What you will do:
Reproduce the records below exactly, leaving out any pictures.

Items:
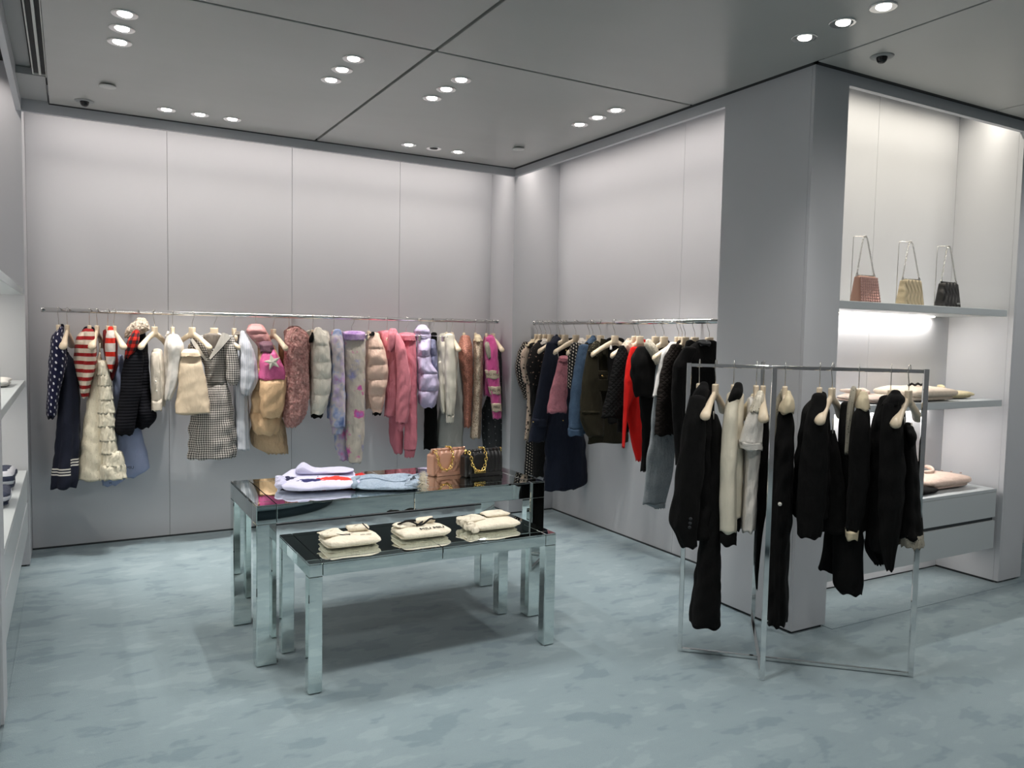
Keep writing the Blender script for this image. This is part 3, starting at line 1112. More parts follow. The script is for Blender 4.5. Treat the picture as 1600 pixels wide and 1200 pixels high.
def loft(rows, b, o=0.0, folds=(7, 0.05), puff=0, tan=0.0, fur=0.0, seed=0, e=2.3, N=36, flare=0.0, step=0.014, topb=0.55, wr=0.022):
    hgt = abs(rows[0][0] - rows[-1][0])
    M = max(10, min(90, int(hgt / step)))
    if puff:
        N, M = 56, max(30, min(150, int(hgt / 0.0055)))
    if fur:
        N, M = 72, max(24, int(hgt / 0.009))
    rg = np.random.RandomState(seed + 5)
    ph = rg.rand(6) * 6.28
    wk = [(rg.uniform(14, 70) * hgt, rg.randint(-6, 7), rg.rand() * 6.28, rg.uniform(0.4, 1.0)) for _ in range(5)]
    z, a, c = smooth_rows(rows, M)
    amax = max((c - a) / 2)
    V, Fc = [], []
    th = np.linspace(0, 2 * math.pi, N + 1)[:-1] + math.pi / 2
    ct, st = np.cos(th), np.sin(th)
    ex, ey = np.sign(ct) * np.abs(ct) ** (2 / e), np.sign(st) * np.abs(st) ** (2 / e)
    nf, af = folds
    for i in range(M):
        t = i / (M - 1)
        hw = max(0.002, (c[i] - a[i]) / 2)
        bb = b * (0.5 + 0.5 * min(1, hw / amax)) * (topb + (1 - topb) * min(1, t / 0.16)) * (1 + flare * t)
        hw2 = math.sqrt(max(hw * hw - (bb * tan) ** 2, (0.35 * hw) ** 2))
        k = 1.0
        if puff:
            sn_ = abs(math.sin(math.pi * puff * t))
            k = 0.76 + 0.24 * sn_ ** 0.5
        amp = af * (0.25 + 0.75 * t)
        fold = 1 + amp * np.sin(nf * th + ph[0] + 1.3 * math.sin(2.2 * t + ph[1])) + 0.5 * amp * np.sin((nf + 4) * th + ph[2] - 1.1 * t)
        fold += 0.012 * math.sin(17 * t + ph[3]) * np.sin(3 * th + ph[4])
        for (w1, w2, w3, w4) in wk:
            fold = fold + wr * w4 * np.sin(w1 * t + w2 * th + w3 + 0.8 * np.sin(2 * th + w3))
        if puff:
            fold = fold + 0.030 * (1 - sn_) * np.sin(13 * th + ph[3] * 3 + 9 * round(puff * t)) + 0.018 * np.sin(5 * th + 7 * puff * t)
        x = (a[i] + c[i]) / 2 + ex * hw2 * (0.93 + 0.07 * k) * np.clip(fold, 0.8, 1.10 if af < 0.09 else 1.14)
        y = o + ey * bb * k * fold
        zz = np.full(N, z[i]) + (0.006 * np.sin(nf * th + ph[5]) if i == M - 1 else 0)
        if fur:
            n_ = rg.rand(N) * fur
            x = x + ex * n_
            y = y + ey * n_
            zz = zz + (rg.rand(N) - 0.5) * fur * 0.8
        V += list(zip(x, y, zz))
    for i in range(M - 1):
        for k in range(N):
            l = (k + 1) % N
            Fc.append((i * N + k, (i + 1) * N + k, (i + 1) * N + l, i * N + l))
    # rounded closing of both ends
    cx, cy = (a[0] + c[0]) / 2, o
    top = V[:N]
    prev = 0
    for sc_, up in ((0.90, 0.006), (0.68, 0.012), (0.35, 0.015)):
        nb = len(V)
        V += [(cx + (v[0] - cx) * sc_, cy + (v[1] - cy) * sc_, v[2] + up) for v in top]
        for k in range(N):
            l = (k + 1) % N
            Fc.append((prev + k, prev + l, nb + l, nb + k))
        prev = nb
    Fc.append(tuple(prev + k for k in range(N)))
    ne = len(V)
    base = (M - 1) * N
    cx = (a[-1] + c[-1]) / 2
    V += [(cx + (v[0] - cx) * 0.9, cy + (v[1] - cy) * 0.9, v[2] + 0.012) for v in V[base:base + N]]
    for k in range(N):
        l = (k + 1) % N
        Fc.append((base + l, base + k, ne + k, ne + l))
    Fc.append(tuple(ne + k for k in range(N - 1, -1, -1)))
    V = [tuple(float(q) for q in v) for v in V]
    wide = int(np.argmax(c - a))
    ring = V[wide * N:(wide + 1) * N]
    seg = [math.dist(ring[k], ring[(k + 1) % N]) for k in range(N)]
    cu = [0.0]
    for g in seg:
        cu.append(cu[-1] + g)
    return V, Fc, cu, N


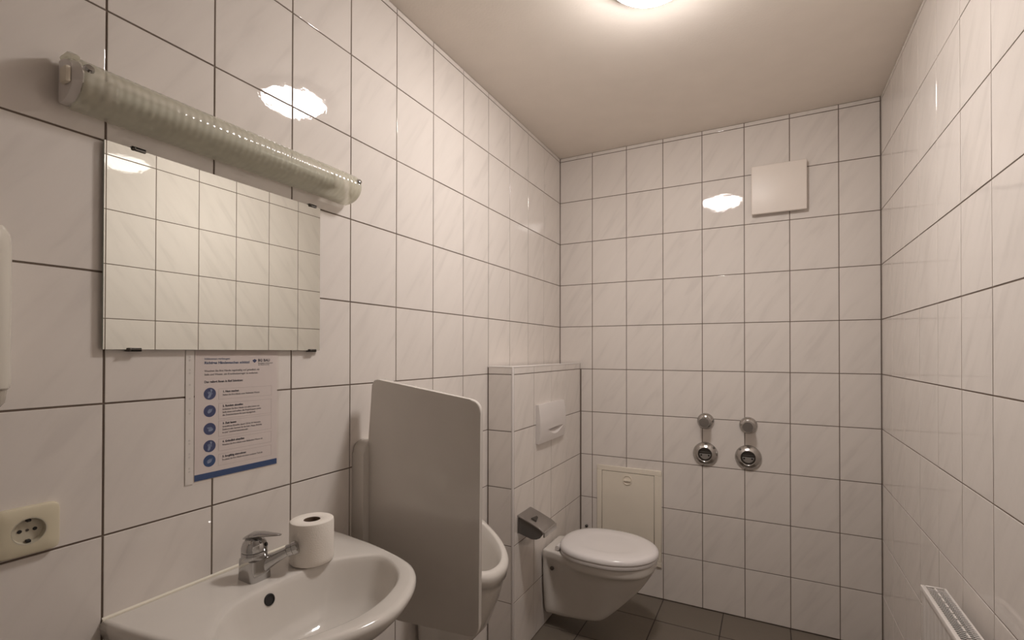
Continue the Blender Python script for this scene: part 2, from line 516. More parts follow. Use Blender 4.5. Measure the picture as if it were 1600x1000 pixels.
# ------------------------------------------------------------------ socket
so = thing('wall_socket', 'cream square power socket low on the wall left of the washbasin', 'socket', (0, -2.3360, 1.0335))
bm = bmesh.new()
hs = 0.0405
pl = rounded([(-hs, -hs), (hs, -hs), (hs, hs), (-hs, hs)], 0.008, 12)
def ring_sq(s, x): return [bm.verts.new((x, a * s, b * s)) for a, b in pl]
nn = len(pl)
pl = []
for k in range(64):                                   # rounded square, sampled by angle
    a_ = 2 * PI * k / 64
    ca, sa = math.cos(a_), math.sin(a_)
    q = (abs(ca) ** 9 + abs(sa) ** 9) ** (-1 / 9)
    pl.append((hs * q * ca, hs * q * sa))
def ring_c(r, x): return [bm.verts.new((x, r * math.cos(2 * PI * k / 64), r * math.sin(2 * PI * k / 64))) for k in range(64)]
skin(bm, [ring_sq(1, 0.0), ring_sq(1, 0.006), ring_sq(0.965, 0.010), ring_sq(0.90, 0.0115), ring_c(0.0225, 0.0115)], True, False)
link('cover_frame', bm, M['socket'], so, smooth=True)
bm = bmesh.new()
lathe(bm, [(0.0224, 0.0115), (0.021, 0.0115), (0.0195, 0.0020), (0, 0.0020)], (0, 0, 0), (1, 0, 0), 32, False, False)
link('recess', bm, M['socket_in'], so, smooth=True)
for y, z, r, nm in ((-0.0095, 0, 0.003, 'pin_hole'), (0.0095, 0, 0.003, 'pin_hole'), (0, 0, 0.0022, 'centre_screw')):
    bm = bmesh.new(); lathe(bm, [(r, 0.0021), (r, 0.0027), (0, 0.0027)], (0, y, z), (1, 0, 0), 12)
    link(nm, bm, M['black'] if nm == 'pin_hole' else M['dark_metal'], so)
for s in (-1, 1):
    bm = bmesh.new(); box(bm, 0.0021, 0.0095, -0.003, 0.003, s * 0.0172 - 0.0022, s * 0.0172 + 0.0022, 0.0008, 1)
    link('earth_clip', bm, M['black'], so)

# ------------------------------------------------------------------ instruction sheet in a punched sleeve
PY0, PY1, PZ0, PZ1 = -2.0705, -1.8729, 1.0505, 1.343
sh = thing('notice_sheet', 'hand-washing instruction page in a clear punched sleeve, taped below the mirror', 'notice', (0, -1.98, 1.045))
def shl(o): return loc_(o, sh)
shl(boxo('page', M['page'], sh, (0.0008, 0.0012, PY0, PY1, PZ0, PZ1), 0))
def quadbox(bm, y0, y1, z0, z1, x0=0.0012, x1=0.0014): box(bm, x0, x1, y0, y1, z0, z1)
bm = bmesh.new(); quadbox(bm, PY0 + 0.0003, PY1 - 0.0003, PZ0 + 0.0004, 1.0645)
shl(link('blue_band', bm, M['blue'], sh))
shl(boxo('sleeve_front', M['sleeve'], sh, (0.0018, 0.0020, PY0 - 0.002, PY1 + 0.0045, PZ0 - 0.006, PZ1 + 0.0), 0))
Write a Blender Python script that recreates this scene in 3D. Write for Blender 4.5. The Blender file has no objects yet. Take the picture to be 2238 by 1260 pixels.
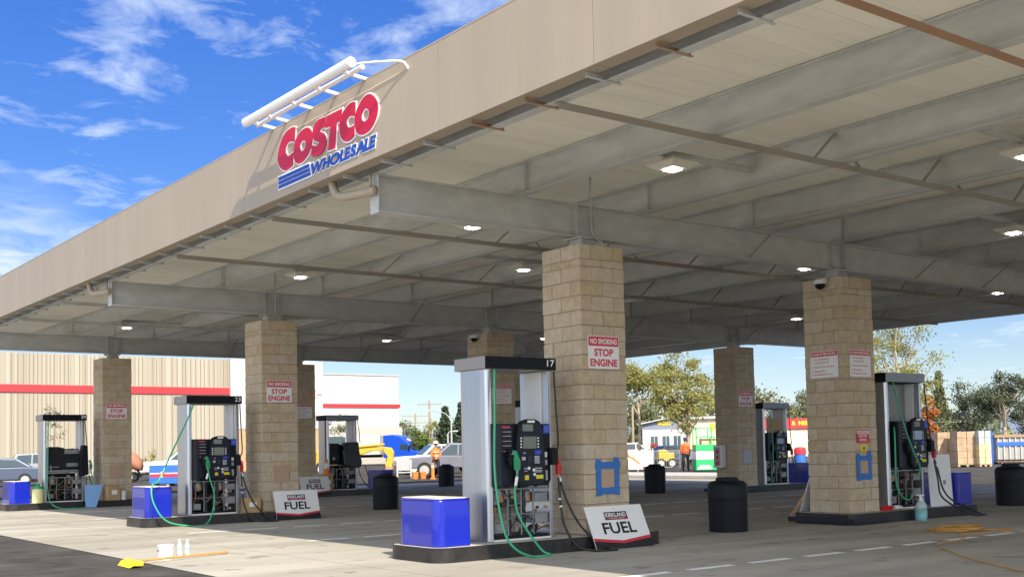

Result:
Keep writing the Blender script for this image. This is part 3, starting at line 1112. More parts follow. The script is for Blender 4.5. Treat the picture as 1600 pixels wide and 1200 pixels high.
def loft(rows, b, o=0.0, folds=(7, 0.05), puff=0, tan=0.0, fur=0.0, seed=0, e=2.3, N=36, flare=0.0, step=0.014, topb=0.55, wr=0.022):
    hgt = abs(rows[0][0] - rows[-1][0])
    M = max(10, min(90, int(hgt / step)))
    if puff:
        N, M = 56, max(30, min(150, int(hgt / 0.0055)))
    if fur:
        N, M = 72, max(24, int(hgt / 0.009))
    rg = np.random.RandomState(seed + 5)
    ph = rg.rand(6) * 6.28
    wk = [(rg.uniform(14, 70) * hgt, rg.randint(-6, 7), rg.rand() * 6.28, rg.uniform(0.4, 1.0)) for _ in range(5)]
    z, a, c = smooth_rows(rows, M)
    amax = max((c - a) / 2)
    V, Fc = [], []
    th = np.linspace(0, 2 * math.pi, N + 1)[:-1] + math.pi / 2
    ct, st = np.cos(th), np.sin(th)
    ex, ey = np.sign(ct) * np.abs(ct) ** (2 / e), np.sign(st) * np.abs(st) ** (2 / e)
    nf, af = folds
    for i in range(M):
        t = i / (M - 1)
        hw = max(0.002, (c[i] - a[i]) / 2)
        bb = b * (0.5 + 0.5 * min(1, hw / amax)) * (topb + (1 - topb) * min(1, t / 0.16)) * (1 + flare * t)
        hw2 = math.sqrt(max(hw * hw - (bb * tan) ** 2, (0.35 * hw) ** 2))
        k = 1.0
        if puff:
            sn_ = abs(math.sin(math.pi * puff * t))
            k = 0.76 + 0.24 * sn_ ** 0.5
        amp = af * (0.25 + 0.75 * t)
        fold = 1 + amp * np.sin(nf * th + ph[0] + 1.3 * math.sin(2.2 * t + ph[1])) + 0.5 * amp * np.sin((nf + 4) * th + ph[2] - 1.1 * t)
        fold += 0.012 * math.sin(17 * t + ph[3]) * np.sin(3 * th + ph[4])
        for (w1, w2, w3, w4) in wk:
            fold = fold + wr * w4 * np.sin(w1 * t + w2 * th + w3 + 0.8 * np.sin(2 * th + w3))
        if puff:
            fold = fold + 0.030 * (1 - sn_) * np.sin(13 * th + ph[3] * 3 + 9 * round(puff * t)) + 0.018 * np.sin(5 * th + 7 * puff * t)
        x = (a[i] + c[i]) / 2 + ex * hw2 * (0.93 + 0.07 * k) * np.clip(fold, 0.8, 1.10 if af < 0.09 else 1.14)
        y = o + ey * bb * k * fold
        zz = np.full(N, z[i]) + (0.006 * np.sin(nf * th + ph[5]) if i == M - 1 else 0)
        if fur:
            n_ = rg.rand(N) * fur
            x = x + ex * n_
            y = y + ey * n_
            zz = zz + (rg.rand(N) - 0.5) * fur * 0.8
        V += list(zip(x, y, zz))
    for i in range(M - 1):
        for k in range(N):
            l = (k + 1) % N
            Fc.append((i * N + k, (i + 1) * N + k, (i + 1) * N + l, i * N + l))
    # rounded closing of both ends
    cx, cy = (a[0] + c[0]) / 2, o
    top = V[:N]
    prev = 0
    for sc_, up in ((0.90, 0.006), (0.68, 0.012), (0.35, 0.015)):
        nb = len(V)
        V += [(cx + (v[0] - cx) * sc_, cy + (v[1] - cy) * sc_, v[2] + up) for v in top]
        for k in range(N):
            l = (k + 1) % N
            Fc.append((prev + k, prev + l, nb + l, nb + k))
        prev = nb
    Fc.append(tuple(prev + k for k in range(N)))
    ne = len(V)
    base = (M - 1) * N
    cx = (a[-1] + c[-1]) / 2
    V += [(cx + (v[0] - cx) * 0.9, cy + (v[1] - cy) * 0.9, v[2] + 0.012) for v in V[base:base + N]]
    for k in range(N):
        l = (k + 1) % N
        Fc.append((base + l, base + k, ne + k, ne + l))
    Fc.append(tuple(ne + k for k in range(N - 1, -1, -1)))
    V = [tuple(float(q) for q in v) for v in V]
    wide = int(np.argmax(c - a))
    ring = V[wide * N:(wide + 1) * N]
    seg = [math.dist(ring[k], ring[(k + 1) % N]) for k in range(N)]
    cu = [0.0]
    for g in seg:
        cu.append(cu[-1] + g)
    return V, Fc, cu, N


Continue the Blender Python script for this scene: part 2, from line 516. More parts follow. Use Blender 4.5. Measure the picture as if it were 1600x1000 pixels.
# ------------------------------------------------------------------ socket
so = thing('wall_socket', 'cream square power socket low on the wall left of the washbasin', 'socket', (0, -2.3360, 1.0335))
bm = bmesh.new()
hs = 0.0405
pl = rounded([(-hs, -hs), (hs, -hs), (hs, hs), (-hs, hs)], 0.008, 12)
def ring_sq(s, x): return [bm.verts.new((x, a * s, b * s)) for a, b in pl]
nn = len(pl)
pl = []
for k in range(64):                                   # rounded square, sampled by angle
    a_ = 2 * PI * k / 64
    ca, sa = math.cos(a_), math.sin(a_)
    q = (abs(ca) ** 9 + abs(sa) ** 9) ** (-1 / 9)
    pl.append((hs * q * ca, hs * q * sa))
def ring_c(r, x): return [bm.verts.new((x, r * math.cos(2 * PI * k / 64), r * math.sin(2 * PI * k / 64))) for k in range(64)]
skin(bm, [ring_sq(1, 0.0), ring_sq(1, 0.006), ring_sq(0.965, 0.010), ring_sq(0.90, 0.0115), ring_c(0.0225, 0.0115)], True, False)
link('cover_frame', bm, M['socket'], so, smooth=True)
bm = bmesh.new()
lathe(bm, [(0.0224, 0.0115), (0.021, 0.0115), (0.0195, 0.0020), (0, 0.0020)], (0, 0, 0), (1, 0, 0), 32, False, False)
link('recess', bm, M['socket_in'], so, smooth=True)
for y, z, r, nm in ((-0.0095, 0, 0.003, 'pin_hole'), (0.0095, 0, 0.003, 'pin_hole'), (0, 0, 0.0022, 'centre_screw')):
    bm = bmesh.new(); lathe(bm, [(r, 0.0021), (r, 0.0027), (0, 0.0027)], (0, y, z), (1, 0, 0), 12)
    link(nm, bm, M['black'] if nm == 'pin_hole' else M['dark_metal'], so)
for s in (-1, 1):
    bm = bmesh.new(); box(bm, 0.0021, 0.0095, -0.003, 0.003, s * 0.0172 - 0.0022, s * 0.0172 + 0.0022, 0.0008, 1)
    link('earth_clip', bm, M['black'], so)

# ------------------------------------------------------------------ instruction sheet in a punched sleeve
PY0, PY1, PZ0, PZ1 = -2.0705, -1.8729, 1.0505, 1.343
sh = thing('notice_sheet', 'hand-washing instruction page in a clear punched sleeve, taped below the mirror', 'notice', (0, -1.98, 1.045))
def shl(o): return loc_(o, sh)
shl(boxo('page', M['page'], sh, (0.0008, 0.0012, PY0, PY1, PZ0, PZ1), 0))
def quadbox(bm, y0, y1, z0, z1, x0=0.0012, x1=0.0014): box(bm, x0, x1, y0, y1, z0, z1)
bm = bmesh.new(); quadbox(bm, PY0 + 0.0003, PY1 - 0.0003, PZ0 + 0.0004, 1.0645)
shl(link('blue_band', bm, M['blue'], sh))
shl(boxo('sleeve_front', M['sleeve'], sh, (0.0018, 0.0020, PY0 - 0.002, PY1 + 0.0045, PZ0 - 0.006, PZ1 + 0.0), 0))
Write a Blender Python script that recreates this scene in 3D. Write for Blender 4.5. The Blender file has no objects yet. Take the picture to be 2238 by 1260 pixels.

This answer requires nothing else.